The Valley of the Kings/Queens was incredible also. The paintwork on some of the tombs was just as I imagined it would have been all those years ago - so very bright and vivid. They used pigment paints so strong that even in places that are exposed to the sun, the colours are still visible. People have been unable to recreate such powerful colours in a laboratory today! Going in to the tombs at the pyramids was scary - tiny, narrow passages - quite back breaking. Once inside the centre of the pyramid, we saw 3 or 4 people sitting cross-legged, closed eyed with elbows on knees. They, along with the other kooky guy who was playing dead in the stone casket, were mediating. The guide described them as 'stupid Americans with too much time on their hands!" But I suppose people come to the pyramids for all sorts of reasons.

Some people, of course, are against the tombs being visited. We had one girl on our trip who refused to go into any place that had housed the dead (which basically ruled out all the stops on our trip!) Her feeling was that she would hate to have people stomping all over her grave. She was, however, quite happy to tip every one of her cigarette butts into the Nile when she'd finished with them - warped thinking huh?

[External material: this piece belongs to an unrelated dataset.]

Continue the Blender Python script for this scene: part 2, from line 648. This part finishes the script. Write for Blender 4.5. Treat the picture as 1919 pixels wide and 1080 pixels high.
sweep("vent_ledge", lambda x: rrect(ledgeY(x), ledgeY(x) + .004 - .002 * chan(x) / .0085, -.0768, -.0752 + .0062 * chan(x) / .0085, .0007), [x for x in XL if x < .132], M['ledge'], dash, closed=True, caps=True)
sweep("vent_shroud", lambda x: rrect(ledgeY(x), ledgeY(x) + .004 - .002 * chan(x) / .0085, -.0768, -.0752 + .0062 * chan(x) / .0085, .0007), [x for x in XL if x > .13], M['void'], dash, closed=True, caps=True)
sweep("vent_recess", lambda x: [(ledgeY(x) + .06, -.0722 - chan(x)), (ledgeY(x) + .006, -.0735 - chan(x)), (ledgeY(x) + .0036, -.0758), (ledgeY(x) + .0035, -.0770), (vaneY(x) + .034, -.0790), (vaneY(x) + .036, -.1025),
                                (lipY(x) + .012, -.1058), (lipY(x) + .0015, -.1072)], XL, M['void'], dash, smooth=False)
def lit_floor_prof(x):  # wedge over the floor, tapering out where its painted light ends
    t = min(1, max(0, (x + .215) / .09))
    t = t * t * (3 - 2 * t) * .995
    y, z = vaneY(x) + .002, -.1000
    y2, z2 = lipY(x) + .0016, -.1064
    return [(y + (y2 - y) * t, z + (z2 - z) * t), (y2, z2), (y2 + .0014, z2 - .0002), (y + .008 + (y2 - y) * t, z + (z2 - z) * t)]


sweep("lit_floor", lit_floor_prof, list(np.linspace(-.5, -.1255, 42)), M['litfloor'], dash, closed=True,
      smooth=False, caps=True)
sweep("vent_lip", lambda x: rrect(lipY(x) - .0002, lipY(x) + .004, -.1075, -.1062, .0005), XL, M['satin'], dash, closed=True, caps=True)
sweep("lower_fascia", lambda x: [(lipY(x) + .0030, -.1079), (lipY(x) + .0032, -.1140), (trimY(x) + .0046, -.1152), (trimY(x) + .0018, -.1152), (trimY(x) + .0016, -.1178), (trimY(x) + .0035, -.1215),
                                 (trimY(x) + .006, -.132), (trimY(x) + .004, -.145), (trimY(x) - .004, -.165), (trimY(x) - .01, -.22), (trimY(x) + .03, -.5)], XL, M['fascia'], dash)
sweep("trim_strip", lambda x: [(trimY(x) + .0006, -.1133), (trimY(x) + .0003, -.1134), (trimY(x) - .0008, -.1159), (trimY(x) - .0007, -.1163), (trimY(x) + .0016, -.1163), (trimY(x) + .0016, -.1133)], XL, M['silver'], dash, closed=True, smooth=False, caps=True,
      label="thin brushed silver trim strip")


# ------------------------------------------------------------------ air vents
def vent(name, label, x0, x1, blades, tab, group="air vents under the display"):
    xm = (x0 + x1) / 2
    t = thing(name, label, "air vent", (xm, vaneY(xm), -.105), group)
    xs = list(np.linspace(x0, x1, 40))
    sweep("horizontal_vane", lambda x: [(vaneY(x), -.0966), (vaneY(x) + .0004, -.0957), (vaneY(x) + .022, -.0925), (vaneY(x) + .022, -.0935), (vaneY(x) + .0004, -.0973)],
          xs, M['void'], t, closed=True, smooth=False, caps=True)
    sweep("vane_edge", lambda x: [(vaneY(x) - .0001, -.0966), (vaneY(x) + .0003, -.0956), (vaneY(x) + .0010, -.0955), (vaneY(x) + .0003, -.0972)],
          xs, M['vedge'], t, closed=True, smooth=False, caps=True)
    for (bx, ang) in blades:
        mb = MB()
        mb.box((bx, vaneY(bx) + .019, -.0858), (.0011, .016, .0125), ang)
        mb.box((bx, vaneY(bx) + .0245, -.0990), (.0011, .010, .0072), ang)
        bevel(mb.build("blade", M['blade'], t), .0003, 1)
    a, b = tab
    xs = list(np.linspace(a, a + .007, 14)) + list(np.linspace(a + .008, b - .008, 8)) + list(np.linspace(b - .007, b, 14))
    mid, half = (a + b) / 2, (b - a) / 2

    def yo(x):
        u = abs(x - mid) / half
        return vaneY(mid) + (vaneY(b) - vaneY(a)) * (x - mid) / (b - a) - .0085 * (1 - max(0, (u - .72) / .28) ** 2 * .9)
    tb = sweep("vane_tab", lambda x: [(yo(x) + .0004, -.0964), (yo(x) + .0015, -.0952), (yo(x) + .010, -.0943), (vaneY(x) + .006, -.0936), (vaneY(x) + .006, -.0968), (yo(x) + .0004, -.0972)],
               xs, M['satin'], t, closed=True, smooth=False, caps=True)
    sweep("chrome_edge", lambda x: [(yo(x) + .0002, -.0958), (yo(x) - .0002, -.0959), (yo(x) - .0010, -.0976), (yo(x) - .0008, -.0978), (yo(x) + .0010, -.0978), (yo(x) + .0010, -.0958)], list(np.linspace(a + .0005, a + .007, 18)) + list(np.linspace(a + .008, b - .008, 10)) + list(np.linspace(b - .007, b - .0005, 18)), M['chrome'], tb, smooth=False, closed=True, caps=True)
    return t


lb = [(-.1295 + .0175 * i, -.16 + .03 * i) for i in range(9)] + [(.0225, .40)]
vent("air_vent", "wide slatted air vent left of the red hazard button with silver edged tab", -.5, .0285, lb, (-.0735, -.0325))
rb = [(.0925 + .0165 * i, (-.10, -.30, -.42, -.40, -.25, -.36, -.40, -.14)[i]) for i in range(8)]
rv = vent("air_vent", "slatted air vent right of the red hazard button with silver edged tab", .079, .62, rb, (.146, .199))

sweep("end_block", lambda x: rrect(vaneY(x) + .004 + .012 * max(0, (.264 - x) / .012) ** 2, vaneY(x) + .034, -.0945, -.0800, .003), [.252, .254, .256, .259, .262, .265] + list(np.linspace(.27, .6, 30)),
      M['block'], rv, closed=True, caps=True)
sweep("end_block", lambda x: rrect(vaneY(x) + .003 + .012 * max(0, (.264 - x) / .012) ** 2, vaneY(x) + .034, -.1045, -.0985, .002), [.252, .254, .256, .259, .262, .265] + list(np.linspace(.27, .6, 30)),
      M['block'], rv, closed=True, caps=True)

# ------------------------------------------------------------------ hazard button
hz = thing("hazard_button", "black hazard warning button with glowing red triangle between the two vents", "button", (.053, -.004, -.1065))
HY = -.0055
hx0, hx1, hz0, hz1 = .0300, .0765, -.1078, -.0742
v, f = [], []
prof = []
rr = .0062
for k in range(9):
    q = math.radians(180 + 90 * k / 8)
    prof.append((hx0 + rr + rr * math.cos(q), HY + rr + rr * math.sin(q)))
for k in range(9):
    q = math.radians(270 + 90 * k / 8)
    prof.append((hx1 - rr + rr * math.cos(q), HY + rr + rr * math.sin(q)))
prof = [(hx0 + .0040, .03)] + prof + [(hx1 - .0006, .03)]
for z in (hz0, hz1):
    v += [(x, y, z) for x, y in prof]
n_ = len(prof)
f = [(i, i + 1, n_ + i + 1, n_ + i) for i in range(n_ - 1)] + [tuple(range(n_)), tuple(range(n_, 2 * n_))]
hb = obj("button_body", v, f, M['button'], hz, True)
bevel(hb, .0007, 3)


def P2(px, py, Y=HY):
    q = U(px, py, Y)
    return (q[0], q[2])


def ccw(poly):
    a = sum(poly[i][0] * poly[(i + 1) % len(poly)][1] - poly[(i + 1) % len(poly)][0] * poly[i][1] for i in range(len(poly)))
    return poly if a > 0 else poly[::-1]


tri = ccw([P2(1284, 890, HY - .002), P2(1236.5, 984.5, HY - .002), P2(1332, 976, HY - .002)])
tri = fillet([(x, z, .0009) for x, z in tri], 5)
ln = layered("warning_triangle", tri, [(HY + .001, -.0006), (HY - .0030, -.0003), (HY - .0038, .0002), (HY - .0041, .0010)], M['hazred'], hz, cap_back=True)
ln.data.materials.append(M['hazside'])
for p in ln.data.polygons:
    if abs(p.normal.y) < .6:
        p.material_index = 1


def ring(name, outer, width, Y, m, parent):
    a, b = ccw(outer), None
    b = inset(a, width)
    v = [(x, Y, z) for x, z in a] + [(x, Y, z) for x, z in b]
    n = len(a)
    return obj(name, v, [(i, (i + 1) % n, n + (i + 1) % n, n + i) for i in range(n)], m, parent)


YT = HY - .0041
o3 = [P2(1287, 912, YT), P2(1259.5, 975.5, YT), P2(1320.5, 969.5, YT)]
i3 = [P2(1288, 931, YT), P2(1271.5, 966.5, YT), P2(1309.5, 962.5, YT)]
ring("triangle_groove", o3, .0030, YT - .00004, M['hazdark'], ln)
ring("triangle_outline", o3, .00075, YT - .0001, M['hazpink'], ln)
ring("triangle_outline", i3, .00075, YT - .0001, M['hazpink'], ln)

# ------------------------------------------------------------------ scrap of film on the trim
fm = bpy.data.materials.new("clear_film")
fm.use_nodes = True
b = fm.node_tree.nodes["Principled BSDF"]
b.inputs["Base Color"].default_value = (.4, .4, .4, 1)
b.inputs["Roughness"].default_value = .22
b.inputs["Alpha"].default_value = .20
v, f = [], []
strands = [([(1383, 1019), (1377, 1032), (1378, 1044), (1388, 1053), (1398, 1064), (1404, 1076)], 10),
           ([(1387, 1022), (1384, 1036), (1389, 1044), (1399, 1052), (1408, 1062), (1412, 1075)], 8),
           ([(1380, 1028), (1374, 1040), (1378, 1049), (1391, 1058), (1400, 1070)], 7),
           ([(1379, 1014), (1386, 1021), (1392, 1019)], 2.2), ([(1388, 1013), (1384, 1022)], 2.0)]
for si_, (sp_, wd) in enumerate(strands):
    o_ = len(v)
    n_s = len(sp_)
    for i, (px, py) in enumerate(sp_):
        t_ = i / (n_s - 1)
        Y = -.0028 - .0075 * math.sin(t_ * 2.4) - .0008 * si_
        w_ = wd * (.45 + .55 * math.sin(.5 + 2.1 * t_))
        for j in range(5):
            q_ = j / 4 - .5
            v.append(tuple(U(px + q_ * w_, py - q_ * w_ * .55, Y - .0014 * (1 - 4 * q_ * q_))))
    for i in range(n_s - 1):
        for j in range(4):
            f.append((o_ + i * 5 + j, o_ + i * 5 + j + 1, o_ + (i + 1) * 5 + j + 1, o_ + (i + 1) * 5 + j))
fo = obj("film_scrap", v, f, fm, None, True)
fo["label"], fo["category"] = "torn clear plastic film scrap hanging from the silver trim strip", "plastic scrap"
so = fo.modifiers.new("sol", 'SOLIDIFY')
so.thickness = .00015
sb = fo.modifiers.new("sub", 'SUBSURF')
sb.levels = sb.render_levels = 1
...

I suppose as Egypt is such a poor country, tourism is ever important. The ongoing archaeological costs are immense and still mostly carried out with the financial assistance of other countries. A rock and a hard place considering what damage thousands of tourists traipsing through such delicate structures must cause. The biggest draw for a lot of Kiwi's to any place like Egypt is the history. Coming from such a 'young' country as New Zealand, it is almost incomprehensible that Egypt's recorded history is at least 6000 years. Amazing!